Further, in the absence of a (distinctly odd) explicit arrangement to the contrary, if an artist sells you an NFT of an image “to use on your website” it would be implied by law that they have licenced you to use that image on your website and they couldn’t sue you for doing so. That isn’t an inherent feature of an NFT as such, but it is an inherent feature of dealing with IP in the manner you propose, involving an NFT.

Pro tip: he talks slow, so watch it at 1.5X normal speed (use your < and > keys to change the playback speed); your total viewing time drops to 90 minutes, and he’s still completely understandable.

That’s external to the NFT system.

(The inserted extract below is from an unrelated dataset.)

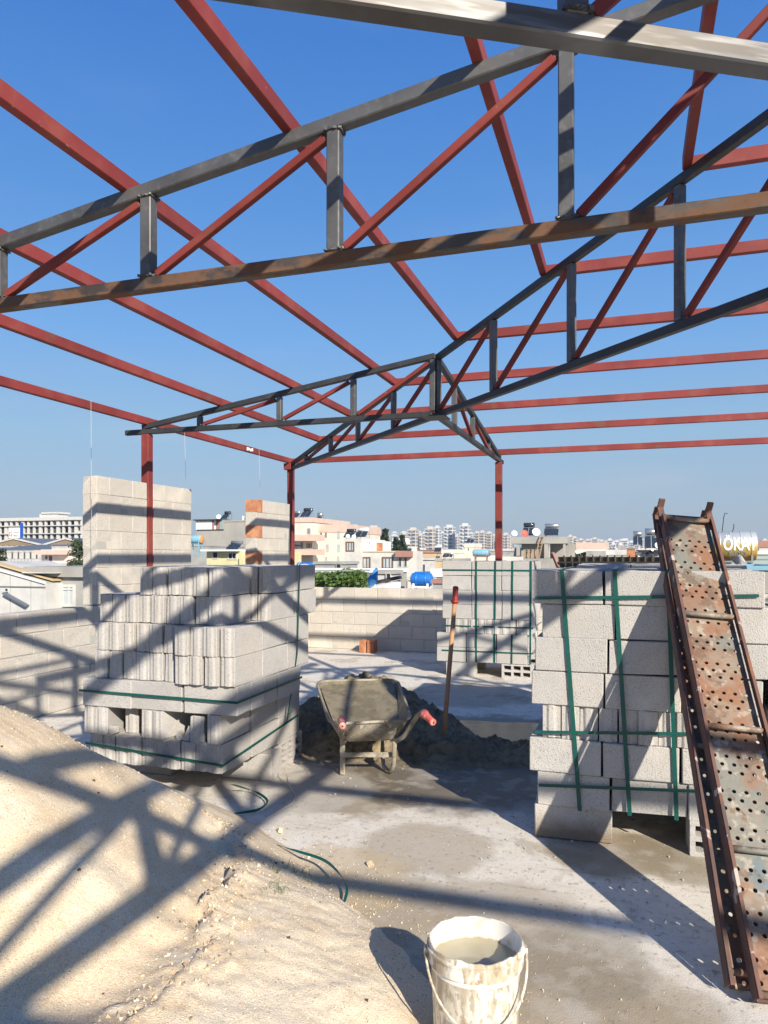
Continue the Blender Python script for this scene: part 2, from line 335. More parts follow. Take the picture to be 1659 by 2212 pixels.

Without it the NFT system is nothing but buying real estate on the moon, or naming a star after your mom.

True but not very relevant. The process of selling an e-book also has no inherent copyright effect. However, implied copyrights nonetheless arise

So if you move the file, the NFT breaks?

Typically, yes. The NFT is actually of the URL of the file. They don’t even store a hash of the image, which would at least give you some proof of “ownership” if the link broke. But you don’t even get that.

I vaguely wonder if the people buying NFTs are even old enough to remember when people carefully curated their web bookmark lists, only to find years later that almost all of them are broken.